No significant circularity; quantitative claims rest on external Capytaine benchmarks

full rationale

The paper defines a MEEM framework for continuous radially-monotonic annular bodies, derives the block-matrix structure and interface matching conditions from standard eigenfunction expansions in annular regions, and validates all accuracy (within 5% for 15° slants) and convergence (2% with order-of-magnitude speed-up) claims through direct numerical comparison to the independent Capytaine BEM solver. No fitted parameters are renamed as predictions, no self-citation chain is load-bearing for the central results, and the monotonic-profile assumption is stated explicitly as a modeling precondition rather than derived from the outputs. The derivation chain is therefore self-contained against external benchmarks.

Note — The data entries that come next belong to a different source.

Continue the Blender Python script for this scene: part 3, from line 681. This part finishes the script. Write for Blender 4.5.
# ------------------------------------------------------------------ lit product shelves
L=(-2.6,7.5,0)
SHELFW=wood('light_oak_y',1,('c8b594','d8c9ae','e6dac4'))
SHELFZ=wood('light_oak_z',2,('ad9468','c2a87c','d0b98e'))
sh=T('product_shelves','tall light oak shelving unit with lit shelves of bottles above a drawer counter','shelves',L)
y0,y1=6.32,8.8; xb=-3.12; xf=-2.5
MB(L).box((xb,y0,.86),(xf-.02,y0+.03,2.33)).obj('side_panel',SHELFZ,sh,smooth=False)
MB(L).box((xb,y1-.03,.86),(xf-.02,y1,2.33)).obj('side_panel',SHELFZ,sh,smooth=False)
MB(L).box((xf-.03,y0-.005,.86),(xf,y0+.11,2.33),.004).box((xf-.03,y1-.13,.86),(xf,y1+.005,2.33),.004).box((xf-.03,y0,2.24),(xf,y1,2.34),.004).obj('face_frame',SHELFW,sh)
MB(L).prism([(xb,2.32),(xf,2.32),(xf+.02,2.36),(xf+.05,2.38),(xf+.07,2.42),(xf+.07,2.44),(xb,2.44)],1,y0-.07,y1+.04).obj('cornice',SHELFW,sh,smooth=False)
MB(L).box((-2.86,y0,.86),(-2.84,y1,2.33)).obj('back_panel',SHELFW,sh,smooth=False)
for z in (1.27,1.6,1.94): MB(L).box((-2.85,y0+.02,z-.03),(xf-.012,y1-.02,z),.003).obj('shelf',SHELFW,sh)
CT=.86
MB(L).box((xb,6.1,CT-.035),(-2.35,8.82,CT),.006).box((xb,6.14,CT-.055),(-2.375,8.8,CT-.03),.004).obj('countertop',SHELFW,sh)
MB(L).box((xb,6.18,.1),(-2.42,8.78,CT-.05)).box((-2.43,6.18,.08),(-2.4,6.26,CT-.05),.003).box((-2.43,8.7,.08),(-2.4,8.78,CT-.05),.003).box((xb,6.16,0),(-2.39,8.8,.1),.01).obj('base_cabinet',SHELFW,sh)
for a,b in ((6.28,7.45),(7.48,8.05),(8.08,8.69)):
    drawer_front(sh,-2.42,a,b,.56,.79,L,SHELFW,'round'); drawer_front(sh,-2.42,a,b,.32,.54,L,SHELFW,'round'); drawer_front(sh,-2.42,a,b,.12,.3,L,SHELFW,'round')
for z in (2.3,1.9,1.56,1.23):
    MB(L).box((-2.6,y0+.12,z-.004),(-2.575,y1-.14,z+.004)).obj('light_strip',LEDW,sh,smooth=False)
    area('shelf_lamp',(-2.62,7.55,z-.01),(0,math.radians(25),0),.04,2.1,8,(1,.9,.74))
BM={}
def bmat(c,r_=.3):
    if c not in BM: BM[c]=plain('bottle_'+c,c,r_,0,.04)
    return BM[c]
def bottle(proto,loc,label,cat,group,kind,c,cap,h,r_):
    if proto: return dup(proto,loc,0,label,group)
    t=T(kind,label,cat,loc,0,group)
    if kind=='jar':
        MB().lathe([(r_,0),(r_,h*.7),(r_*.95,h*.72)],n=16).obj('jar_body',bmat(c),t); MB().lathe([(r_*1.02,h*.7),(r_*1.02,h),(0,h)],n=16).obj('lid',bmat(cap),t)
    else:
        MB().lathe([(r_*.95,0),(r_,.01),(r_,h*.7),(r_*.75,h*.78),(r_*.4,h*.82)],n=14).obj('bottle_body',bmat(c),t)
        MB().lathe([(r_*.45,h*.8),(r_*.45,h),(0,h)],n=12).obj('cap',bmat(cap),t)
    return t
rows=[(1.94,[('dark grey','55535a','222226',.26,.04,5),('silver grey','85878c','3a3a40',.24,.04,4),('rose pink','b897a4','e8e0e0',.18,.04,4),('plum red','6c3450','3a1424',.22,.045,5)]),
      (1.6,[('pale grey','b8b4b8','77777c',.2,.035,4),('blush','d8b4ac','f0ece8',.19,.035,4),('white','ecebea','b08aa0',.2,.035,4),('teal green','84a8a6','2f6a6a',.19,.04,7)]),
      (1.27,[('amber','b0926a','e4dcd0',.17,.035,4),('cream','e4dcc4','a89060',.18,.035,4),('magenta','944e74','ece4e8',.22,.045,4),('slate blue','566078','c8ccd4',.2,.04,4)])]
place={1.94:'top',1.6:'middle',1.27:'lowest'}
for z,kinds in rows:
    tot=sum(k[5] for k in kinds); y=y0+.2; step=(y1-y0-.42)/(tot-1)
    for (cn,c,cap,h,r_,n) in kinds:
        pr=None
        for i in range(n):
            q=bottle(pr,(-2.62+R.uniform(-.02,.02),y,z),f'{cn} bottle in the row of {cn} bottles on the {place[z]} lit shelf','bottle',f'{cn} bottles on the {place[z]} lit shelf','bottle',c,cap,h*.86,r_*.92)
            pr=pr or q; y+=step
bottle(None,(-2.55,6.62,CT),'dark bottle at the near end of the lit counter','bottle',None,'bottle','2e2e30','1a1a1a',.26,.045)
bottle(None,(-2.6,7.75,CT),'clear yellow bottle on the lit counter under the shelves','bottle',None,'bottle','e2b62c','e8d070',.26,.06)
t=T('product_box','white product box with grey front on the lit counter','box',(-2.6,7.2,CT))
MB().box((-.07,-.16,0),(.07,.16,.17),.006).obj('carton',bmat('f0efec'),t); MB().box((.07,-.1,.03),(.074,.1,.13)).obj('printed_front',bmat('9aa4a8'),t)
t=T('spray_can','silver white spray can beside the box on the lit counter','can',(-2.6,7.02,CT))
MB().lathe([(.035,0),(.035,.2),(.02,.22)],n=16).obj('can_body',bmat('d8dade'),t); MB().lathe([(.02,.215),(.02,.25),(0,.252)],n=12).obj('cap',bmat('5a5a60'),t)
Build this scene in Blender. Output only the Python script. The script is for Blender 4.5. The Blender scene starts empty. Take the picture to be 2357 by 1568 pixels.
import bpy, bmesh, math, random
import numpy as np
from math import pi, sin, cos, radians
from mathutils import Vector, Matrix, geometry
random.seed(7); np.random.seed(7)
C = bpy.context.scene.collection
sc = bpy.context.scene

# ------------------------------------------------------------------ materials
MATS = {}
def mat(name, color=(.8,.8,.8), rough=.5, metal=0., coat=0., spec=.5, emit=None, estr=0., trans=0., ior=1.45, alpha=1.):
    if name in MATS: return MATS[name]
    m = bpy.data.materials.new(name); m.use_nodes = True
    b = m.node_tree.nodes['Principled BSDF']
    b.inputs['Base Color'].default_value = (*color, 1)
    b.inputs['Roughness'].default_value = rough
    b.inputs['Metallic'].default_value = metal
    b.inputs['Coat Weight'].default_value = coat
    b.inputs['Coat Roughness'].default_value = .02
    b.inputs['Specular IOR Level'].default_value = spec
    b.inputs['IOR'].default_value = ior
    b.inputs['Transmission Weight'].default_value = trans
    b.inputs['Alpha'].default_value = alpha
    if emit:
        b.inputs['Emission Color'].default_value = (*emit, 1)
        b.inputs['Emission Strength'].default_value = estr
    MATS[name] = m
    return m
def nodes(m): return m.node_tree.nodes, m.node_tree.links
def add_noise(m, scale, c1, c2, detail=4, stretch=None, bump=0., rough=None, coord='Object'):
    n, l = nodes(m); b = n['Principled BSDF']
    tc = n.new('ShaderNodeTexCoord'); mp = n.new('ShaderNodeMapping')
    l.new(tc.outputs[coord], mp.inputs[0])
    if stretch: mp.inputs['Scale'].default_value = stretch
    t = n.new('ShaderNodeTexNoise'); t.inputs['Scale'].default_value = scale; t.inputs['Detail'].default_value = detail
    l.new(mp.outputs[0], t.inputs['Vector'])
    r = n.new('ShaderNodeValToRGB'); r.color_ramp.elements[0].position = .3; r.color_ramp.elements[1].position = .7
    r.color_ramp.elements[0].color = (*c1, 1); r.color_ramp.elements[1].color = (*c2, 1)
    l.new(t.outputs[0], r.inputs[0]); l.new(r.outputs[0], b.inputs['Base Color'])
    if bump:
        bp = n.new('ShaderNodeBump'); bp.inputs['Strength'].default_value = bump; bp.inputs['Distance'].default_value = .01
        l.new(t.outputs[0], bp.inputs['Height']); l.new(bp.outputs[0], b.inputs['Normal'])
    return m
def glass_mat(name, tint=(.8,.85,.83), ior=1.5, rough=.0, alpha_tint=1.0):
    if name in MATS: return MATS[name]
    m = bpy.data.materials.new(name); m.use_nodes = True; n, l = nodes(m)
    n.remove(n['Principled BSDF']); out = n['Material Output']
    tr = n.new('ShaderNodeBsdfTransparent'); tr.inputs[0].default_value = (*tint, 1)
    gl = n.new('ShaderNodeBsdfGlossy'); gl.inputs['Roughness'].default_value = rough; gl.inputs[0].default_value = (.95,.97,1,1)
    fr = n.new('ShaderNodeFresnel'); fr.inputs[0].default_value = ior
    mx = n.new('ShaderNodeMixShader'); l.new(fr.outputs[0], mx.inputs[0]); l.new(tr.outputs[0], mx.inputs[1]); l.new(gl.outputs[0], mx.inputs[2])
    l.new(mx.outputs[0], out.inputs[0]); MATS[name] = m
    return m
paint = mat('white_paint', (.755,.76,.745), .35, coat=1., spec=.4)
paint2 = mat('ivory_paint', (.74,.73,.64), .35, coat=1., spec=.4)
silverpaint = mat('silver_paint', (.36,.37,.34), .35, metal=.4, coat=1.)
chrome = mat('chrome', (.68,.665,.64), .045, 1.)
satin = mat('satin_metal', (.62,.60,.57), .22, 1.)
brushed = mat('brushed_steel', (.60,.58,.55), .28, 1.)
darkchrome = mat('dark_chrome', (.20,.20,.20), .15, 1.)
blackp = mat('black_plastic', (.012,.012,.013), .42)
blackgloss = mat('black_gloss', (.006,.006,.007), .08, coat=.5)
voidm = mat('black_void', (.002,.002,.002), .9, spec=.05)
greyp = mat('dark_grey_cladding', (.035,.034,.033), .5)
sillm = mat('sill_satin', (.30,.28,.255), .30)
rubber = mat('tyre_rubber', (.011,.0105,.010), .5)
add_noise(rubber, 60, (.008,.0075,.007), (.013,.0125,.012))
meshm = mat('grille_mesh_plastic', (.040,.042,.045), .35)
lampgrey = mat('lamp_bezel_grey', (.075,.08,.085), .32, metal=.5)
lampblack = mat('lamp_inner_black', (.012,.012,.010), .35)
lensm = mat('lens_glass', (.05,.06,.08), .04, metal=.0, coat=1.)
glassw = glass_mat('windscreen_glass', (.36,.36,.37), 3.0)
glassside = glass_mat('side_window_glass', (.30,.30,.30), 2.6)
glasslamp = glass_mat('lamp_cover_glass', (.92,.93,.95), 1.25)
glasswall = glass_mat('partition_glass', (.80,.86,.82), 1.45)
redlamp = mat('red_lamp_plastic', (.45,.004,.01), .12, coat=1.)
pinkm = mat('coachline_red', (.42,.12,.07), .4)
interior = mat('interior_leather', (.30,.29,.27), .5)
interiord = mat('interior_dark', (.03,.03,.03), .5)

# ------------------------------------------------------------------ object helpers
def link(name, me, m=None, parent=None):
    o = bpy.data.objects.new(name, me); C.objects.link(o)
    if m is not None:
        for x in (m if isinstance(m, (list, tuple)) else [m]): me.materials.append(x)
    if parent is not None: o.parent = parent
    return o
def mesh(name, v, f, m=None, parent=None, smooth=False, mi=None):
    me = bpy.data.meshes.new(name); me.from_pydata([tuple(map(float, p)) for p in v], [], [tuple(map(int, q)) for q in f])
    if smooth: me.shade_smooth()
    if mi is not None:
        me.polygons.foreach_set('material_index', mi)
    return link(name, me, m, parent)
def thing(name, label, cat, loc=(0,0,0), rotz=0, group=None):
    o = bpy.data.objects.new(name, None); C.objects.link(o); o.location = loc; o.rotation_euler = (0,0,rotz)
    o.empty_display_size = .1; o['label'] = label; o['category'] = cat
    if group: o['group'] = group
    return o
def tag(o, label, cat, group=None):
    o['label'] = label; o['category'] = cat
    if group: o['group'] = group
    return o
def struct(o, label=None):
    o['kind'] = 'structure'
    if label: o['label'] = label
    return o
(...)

Axiom & Free-Parameter Ledger

0 free parameters · 1 axioms · 0 invented entities

The method rests on standard potential-flow assumptions and eigenfunction matching at cylindrical interfaces; no new free parameters, ad-hoc constants, or postulated entities are introduced in the abstract.

axioms (1)
  • domain assumption The velocity potential in each fluid region can be expanded in a complete set of eigenfunctions that satisfy the linearized free-surface and bottom boundary conditions.
    Standard assumption in linear water-wave theory for axisymmetric geometries.